Do not be misled, there's nothing outwardly religious about FOOTNOTE. A touch over-directed by filmmaker Joseph Cedar, this is, perhaps, the most Scorsese-esque academic rivalry between esteemed father and son professors ever committed to celluloid. Amid stylish slam-cuts, graphics, and a Bernard Herrmann-esque score, the exposition bursts: Eliezer Shkolnik, the father (Shlomo Bar-Aba), is a crusty old buzzard that was never the world's greatest dad. Upon getting sniped by a rival weeks before the findings of his life's work were to be published, and subsequently seeing his would-be glorious career reduced to a footnote in another man's lesser work, he opts to take out his frustrations on his son, Uriel (Lior Ashkenazi). As far as professors in Talmudic Studies go, Uriel is a pretty popular personality, a rising star in the field he shares with his not so dear old dad. Eliezer, unable to celebrate his son's career, has long ago taken a scunner to him and the world, cutting him down at every turn. But when the most prestigious award their field has to offer pits them against one another in an unexpected way, Uriel must painfully choose between self-sacrifice and the height of glory.
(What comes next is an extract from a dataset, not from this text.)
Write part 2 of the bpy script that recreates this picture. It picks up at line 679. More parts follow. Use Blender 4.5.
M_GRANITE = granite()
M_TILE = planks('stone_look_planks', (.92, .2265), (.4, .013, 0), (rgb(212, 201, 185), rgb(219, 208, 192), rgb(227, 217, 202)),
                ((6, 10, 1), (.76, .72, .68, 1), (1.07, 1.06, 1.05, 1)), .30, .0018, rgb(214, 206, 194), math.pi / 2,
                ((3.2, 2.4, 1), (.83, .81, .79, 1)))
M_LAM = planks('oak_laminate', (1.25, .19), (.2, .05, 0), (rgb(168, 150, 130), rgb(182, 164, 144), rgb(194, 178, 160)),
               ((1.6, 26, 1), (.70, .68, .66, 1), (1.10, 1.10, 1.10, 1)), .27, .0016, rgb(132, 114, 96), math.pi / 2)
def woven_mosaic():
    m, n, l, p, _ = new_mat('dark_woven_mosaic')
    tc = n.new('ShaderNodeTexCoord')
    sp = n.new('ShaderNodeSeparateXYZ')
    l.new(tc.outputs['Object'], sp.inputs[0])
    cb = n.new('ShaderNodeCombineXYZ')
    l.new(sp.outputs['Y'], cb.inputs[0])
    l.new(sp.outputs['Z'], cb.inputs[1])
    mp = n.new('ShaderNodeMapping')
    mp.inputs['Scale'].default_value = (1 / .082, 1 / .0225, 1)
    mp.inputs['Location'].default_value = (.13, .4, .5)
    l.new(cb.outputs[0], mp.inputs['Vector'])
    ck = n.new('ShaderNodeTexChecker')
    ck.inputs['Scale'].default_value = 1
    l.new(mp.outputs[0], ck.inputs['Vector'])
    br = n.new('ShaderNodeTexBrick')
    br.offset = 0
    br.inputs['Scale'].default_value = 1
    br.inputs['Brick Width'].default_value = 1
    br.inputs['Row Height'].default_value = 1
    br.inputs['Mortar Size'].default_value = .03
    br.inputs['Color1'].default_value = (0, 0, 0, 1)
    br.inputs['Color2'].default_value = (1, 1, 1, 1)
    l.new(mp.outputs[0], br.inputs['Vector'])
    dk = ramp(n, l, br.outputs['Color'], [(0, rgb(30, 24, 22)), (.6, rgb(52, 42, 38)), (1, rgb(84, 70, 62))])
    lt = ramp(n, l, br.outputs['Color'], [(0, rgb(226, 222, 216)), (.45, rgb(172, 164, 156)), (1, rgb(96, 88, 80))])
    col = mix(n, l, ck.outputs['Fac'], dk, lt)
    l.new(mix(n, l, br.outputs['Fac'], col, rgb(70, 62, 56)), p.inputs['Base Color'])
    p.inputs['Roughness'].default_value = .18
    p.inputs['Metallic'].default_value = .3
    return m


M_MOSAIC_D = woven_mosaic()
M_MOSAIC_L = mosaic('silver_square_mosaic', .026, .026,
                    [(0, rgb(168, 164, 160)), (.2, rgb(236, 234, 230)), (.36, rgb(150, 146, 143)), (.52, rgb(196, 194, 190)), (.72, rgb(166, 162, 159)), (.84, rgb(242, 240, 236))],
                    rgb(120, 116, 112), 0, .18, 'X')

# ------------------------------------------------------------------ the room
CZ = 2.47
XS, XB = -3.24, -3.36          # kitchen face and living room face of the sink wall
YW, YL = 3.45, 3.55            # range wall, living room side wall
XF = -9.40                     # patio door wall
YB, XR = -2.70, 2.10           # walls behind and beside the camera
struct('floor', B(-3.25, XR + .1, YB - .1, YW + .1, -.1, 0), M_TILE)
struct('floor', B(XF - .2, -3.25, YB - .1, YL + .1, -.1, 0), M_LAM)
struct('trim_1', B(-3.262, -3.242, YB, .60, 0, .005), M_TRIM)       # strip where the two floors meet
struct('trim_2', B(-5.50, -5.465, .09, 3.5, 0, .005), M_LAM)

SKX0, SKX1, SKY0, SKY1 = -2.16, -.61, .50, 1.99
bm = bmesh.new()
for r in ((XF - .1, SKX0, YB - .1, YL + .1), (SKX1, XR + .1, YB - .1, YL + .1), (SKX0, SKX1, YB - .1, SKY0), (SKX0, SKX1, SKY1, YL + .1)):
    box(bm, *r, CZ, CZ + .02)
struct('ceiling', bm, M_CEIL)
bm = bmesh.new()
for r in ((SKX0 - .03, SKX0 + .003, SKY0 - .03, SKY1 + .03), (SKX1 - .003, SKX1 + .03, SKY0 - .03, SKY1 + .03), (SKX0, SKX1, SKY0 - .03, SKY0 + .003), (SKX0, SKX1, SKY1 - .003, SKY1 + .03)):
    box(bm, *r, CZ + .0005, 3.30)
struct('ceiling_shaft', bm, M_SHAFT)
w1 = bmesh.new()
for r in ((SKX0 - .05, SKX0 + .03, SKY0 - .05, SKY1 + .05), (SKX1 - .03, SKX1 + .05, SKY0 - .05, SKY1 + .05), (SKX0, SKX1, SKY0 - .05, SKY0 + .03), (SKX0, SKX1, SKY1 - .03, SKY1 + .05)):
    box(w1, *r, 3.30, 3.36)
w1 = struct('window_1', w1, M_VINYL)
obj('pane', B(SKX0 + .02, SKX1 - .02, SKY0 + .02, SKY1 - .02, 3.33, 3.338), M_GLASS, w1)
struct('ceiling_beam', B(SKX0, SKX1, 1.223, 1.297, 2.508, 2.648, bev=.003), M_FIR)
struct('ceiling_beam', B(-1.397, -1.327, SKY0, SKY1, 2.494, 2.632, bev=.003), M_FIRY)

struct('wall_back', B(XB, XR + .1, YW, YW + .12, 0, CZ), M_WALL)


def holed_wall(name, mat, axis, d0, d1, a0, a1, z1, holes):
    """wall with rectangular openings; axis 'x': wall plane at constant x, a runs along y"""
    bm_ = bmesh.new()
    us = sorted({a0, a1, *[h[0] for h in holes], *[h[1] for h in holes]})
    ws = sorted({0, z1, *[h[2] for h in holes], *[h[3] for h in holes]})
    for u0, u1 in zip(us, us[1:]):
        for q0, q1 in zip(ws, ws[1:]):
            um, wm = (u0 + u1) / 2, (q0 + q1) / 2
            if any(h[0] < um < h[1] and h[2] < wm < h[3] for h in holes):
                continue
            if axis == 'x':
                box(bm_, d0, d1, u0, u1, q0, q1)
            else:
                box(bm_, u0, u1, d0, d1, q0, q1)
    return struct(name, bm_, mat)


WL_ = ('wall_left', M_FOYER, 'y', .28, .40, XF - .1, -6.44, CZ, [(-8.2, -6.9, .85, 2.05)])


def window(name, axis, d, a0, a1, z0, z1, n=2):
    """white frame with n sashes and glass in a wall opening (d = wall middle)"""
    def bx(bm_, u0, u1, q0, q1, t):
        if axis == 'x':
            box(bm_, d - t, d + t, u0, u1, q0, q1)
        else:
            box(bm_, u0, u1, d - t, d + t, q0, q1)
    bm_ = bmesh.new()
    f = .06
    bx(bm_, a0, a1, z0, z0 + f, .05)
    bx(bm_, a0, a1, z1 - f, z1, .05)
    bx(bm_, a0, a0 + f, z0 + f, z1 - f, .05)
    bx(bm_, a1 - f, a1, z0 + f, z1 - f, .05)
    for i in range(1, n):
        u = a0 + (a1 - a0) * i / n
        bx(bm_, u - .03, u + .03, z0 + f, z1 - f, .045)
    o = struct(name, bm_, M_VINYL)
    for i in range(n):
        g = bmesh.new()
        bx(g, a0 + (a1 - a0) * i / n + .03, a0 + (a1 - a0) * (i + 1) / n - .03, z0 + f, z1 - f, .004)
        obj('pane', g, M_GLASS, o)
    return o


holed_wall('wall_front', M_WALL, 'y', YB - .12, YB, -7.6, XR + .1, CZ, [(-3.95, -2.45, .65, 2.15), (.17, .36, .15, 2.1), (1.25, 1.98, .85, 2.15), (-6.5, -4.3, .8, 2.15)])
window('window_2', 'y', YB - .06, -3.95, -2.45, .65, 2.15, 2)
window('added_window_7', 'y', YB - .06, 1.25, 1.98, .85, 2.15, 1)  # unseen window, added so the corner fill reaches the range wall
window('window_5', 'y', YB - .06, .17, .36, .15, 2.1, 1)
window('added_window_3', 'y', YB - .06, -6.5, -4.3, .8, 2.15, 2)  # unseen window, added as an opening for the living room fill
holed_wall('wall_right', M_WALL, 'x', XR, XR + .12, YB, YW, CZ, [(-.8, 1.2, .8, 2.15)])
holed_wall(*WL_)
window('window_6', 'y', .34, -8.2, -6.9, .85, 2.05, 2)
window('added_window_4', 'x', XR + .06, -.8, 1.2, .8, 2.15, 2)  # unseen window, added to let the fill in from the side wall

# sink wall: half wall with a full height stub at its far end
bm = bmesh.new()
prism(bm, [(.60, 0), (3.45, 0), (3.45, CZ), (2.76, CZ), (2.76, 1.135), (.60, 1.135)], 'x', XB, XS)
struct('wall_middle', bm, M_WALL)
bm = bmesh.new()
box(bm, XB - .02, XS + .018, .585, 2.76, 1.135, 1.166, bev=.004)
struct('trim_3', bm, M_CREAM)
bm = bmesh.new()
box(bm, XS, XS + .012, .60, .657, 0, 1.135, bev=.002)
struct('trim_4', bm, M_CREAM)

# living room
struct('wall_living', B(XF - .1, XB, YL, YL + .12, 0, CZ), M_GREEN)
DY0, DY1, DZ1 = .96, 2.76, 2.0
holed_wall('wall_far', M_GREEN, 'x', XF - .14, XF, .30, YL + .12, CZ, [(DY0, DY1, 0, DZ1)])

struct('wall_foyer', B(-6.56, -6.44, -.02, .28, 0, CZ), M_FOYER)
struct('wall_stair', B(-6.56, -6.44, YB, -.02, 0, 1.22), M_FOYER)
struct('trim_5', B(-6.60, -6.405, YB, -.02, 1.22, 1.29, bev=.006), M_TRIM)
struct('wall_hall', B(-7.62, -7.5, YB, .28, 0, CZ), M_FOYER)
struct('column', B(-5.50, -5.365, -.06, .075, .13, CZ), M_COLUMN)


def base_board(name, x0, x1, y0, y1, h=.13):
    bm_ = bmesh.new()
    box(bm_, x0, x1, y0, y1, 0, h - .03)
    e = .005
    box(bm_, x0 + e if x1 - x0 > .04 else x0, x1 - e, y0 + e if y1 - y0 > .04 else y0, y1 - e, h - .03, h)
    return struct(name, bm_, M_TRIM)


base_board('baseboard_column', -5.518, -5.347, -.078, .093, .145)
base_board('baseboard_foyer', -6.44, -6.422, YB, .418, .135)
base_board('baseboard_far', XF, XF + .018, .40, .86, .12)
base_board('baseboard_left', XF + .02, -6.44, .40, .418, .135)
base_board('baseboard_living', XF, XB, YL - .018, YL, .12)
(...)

After the screening of FOOTNOTE, a fellow critic and I were discussing the curiously overcooked sensory nature of the film (the slam-cuts and all). He speculated that the writer/director may've lacked confidence in his dramatic story, and was compensating elsewhere. Not seeing it that way, I put forth that Cedar's visual and sonic flourishes felt like a runaway post-PULP FICTION "anything goes" attitude about movie making. (Itself not always a bad thing.) I stand by that observation, although my associate's take on it is not inconceivable. In any case, the film is not sloppy or fundamentally unconfident. Cedar manages some excellent performances from his skilled cast, each convincingly world-weary and appropriately vulnerable. Though off-puttingly stylized and even a little quirky here and there, the drama never suffers for it. By the end of FOOTNOTE, I was completely absorbed in the rarely depicted conundrum playing out on screen.

Although it's not perfect, I'm a big fan of FOOTNOTE. It deserved that nomination at this year's Oscars, although I'm not surprised it didn't win. I've deliberately written around the specifics of the film's central drama as not to spoil it, but I will say that it involves grappling bluntly with a certain kind of outright selflessness that is at once a central part of our very beings and yet fundamentally extremely difficult. It's intriguing and a little sad that Film, such a human medium, so rarely goes to this place - the idea of possibly casting one's (fill in the blank: pride, reputation, social standing, job, future, stability, etc.) aside in the thankless interest of another. Yet that's what FOOTNOTE deals with, and that's what makes it so special. Add to that the fact that it's also engaging, entertaining, touching, interesting, and even kind of funny, and you've got a film that won't remain a footnote for long.